[TO BE DONE] Starting with the first line of the data that follows, transcribe every line verbatim until the line containing "S.camera = cam" has been transcribed.

[DATA LINES]
--
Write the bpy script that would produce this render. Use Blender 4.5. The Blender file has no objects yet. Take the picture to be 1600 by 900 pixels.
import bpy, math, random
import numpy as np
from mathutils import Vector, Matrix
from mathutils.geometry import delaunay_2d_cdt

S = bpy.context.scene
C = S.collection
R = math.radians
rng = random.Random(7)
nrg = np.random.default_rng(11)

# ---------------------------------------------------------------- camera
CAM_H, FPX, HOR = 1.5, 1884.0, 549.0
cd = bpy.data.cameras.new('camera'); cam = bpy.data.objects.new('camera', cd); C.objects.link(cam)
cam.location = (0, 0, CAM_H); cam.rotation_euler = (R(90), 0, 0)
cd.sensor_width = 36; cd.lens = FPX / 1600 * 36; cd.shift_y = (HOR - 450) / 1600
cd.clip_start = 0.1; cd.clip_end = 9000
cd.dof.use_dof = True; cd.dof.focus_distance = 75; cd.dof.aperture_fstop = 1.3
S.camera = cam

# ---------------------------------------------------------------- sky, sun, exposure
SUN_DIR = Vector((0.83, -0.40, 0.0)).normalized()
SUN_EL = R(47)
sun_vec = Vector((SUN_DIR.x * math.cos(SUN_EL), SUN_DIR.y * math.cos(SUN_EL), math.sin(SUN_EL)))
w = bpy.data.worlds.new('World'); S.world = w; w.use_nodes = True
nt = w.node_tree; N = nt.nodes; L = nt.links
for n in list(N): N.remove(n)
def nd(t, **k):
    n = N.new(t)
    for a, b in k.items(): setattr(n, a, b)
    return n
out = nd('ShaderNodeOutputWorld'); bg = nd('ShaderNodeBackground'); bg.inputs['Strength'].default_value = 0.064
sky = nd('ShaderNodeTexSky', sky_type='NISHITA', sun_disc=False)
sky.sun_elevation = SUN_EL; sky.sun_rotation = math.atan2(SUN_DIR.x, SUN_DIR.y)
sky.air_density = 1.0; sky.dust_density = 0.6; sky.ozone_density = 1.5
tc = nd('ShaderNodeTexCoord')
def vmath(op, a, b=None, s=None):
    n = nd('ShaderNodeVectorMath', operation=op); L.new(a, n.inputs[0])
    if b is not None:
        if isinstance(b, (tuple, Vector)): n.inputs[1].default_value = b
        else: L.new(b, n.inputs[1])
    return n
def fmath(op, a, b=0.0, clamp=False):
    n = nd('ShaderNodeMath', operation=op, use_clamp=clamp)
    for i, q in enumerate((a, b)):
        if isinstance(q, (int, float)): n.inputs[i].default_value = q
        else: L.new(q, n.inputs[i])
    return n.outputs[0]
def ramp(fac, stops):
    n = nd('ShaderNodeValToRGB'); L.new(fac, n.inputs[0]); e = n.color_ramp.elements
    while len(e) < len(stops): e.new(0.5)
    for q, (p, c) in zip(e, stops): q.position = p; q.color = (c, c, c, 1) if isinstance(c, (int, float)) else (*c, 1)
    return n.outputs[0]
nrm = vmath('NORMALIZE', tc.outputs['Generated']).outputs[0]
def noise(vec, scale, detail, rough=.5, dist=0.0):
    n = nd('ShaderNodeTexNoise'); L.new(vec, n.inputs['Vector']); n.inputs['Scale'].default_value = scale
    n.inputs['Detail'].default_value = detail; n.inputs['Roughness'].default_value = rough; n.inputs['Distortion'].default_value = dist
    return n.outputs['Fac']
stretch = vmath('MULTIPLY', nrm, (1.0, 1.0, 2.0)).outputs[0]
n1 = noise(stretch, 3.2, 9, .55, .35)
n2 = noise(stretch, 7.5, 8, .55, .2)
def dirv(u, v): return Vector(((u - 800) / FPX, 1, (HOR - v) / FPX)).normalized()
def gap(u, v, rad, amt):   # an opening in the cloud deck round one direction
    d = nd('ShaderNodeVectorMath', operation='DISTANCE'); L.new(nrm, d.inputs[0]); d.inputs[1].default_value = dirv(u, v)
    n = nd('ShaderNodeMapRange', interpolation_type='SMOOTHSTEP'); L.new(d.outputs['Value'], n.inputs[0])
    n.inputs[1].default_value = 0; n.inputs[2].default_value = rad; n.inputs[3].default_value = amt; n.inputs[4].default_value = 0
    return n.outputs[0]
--
[RESULT OF THE EXERCISE]
Write the bpy script that would produce this render. Use Blender 4.5. The Blender file has no objects yet. Take the picture to be 1600 by 900 pixels.
import bpy, math, random
import numpy as np
from mathutils import Vector, Matrix
from mathutils.geometry import delaunay_2d_cdt

S = bpy.context.scene
C = S.collection
R = math.radians
rng = random.Random(7)
nrg = np.random.default_rng(11)

# ---------------------------------------------------------------- camera
CAM_H, FPX, HOR = 1.5, 1884.0, 549.0
cd = bpy.data.cameras.new('camera'); cam = bpy.data.objects.new('camera', cd); C.objects.link(cam)
cam.location = (0, 0, CAM_H); cam.rotation_euler = (R(90), 0, 0)
cd.sensor_width = 36; cd.lens = FPX / 1600 * 36; cd.shift_y = (HOR - 450) / 1600
cd.clip_start = 0.1; cd.clip_end = 9000
cd.dof.use_dof = True; cd.dof.focus_distance = 75; cd.dof.aperture_fstop = 1.3
S.camera = cam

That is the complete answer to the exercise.